Wednesday, December 27, 2023

Review: Isabel Puddles Abroad by M.V. Byrne

When I saw the cover of this cozy mystery, I knew it would be absolutely perfect for my Anglophile mother. And because we believe in "pre-enjoying" book gifts, I immediately cracked it open myself. It is a nice story with an interesting cast of characters on two sides of the Atlantic. It is the third book in the Mitten State Mystery series, and it might be best to have the background from the first two books before diving into this one.

Isabel Puddles is a widow from Gull Harbor, Michigan. She has a comfortable life and friends in her small town but there are things she's always wanted to do and places she's always wanted to see that she now has time for. One of those things is going to England to visit her penpal and friend, well known mystery author (and professor) Teddy Mansfield. He's invited her to stay in the carriage house at his home in the Cornish village of Mousehole. Isabel is excited by her trip both to see a friend and for the budding potential for more but really she's just delighted to live her life a little bigger than she has in the past. When she gets to England, she gets to know Teddy's sister Matilde, his housekeeper Tuppence, and the people in the village as well as all of the petty squabbles, long histories, and rivalries amongst them. Not surprisingly, when a cantankerous villager is found murdered and buried in her own garden after possibly sabotaging her competition in the village bake-off so she could win for yet another year, as an outsider, Isabel can make and see connections between people that others can't, while she works to solve the murder.

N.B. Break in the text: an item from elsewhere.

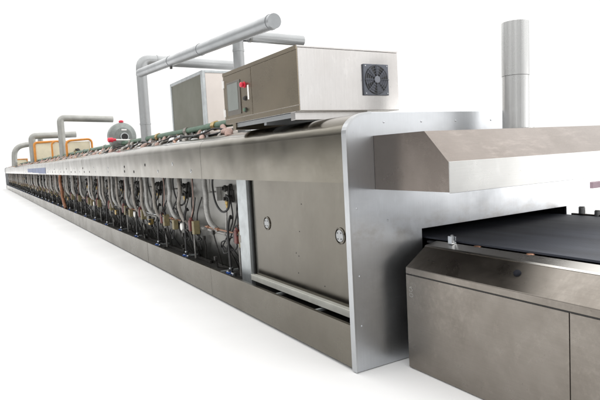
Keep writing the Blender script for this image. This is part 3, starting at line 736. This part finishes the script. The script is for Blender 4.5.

Isabel is a congenial character who easily and unconsciously wins over most of the other characters immediately. Since she has a history of successfully solving other murders in her own town, her credentials as an amateur sleuth are accepted without question in Mousehole. The police keep her abreast of the investigation and people answer her questions with few or no reservations. The whole novel is gentle and easy to read. The story is a slow meander through quirky characters and village politics (with a small p) and the murder doesn't happen until quite far into the book. It's a quaint read filled with delicious sounding scones, inquisitive corgis, and appealing British scenery to the point it's almost a cliche. For those times that you need an easy and uncomplicated read, or if you're a lover of cozy mysteries, this might be the read for you.